Contestant No 2 in the Conservative leadership beauty parade was Theresa from the Home Office. Angular, stylish and with one of the most difficult sales pitches in the competition, she was going to sell herself as the Competent One.

This was despite being responsible for the Prime ­Minister’s unkeepable promise to get net immigration down below 100,000 a year. I halved it from 320,000 to 154,000, she boasted, but then the numbers doubled again. “One of the reasons is student visas,” she said, so she wasn’t going to give in to “university lobbyists” who want her to ease the rules on international students. But neither was she going to say much about the other reasons the target was becoming more distant.

She was going to make a thoughtful Tory case for further efforts to prevent abuse of the asylum system, so that help could be given to those who really need it. What we have we hold, said the Respectable Candidate.

Then it was the turn of candidate No 3. The Boris. I’ve seen him deliver many disappointing speeches, but this wasn’t one of them. This was the speech of his life, pitching hard for the job he really wants. It was very funny, very One Nation and very Eurosceptic.

He has finally succeeded in harnessing the buffoonery and word play to a serious argument about social justice. The heart of the speech was a concern to close the gap between the rich and the poor, with an aside pointing out that contestant No 1, the Chancellor, who spoke the day before, had stolen his policy on the living wage. “The only type of crime currently going up is the theft of City Hall policies – a crime I entirely condone.”

Not since the days of Michael Heseltine has Tory conference adored a speaker so. Like him, Boris has wide cross-party appeal. He made George and Theresa look boring and very Tory.
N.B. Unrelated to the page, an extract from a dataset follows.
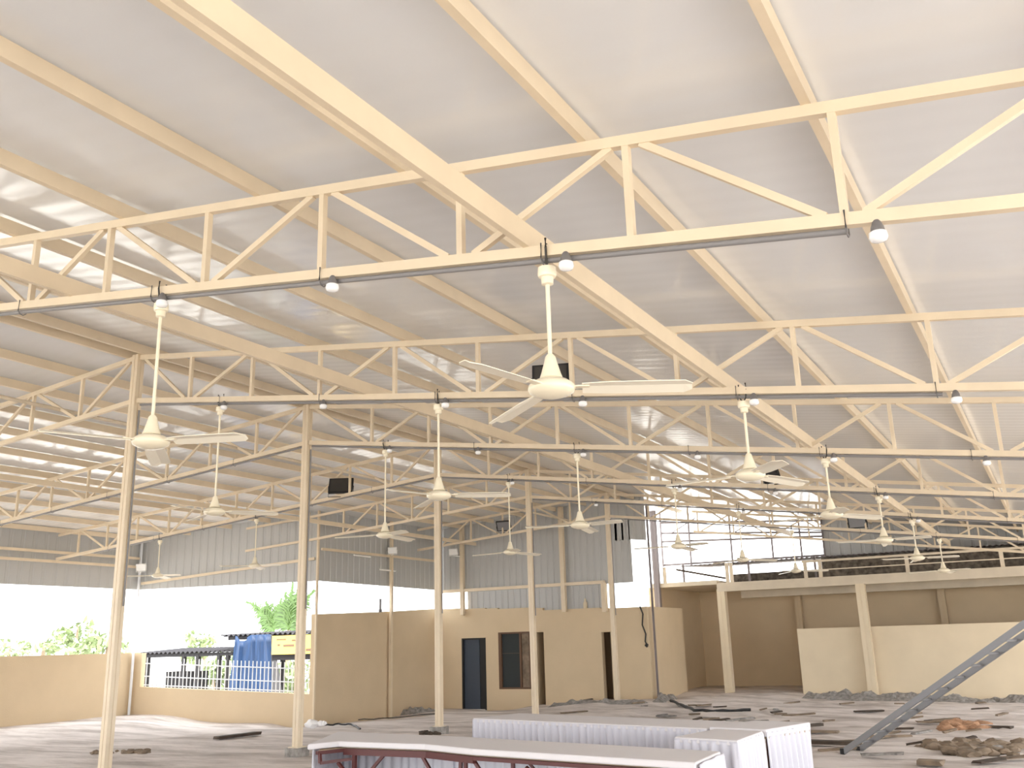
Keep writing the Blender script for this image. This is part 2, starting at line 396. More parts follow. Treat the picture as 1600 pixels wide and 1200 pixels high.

The outgoing Prime Minister speaks today. Stephen Bush spoke to Anthony Seldon, author of Cameron At 10, about him:

[He is] the least damaged and therefore you could say the least interesting of the last five prime ministers.

Seldon's book (which I reviewed here) is a monumental first draft of history.

I am not sure how genuine this is (via Sam Freedman and Tyler Cowen), but who can disagree with this abstract of a paper by Nathan J Robinson of Harvard University:

Can Philosophy Be Justified in a Time of Crisis?

September 3, 2015

Abstract:

In this paper, I take the position that a large portion of contemporary academic work is an appalling waste of human intelligence that cannot be justified under any mainstream normative ethics. Part I builds a four-step argument for why this is the case, while Part II responds to arguments for the contrary position offered in Cass Sunstein’s “In Defense of Law Reviews.” First, in Part I(A), I make the case that there is a large crisis of suffering in the world today. (Part I does not take me very long.). In Part I(B), I assess various theories of “the role of the intellectual,” concluding that the only role for the intellectual is for the intellectual to cease to exist. In Part I(C), I assess the contemporary state of the academy, showing that, contrary to the theory advanced in Part I(B), many intellectuals insist on continuing to exist. In Part I(D), I propose a new path forward, whereby present-day intellectuals take on a useful social function by spreading truths that help to alleviate the crisis of suffering outlined in Part I(A).

And finally, thanks to Moose Allain ‏for this:

"Welcome to Book Binding Club. Please make yourself a tome."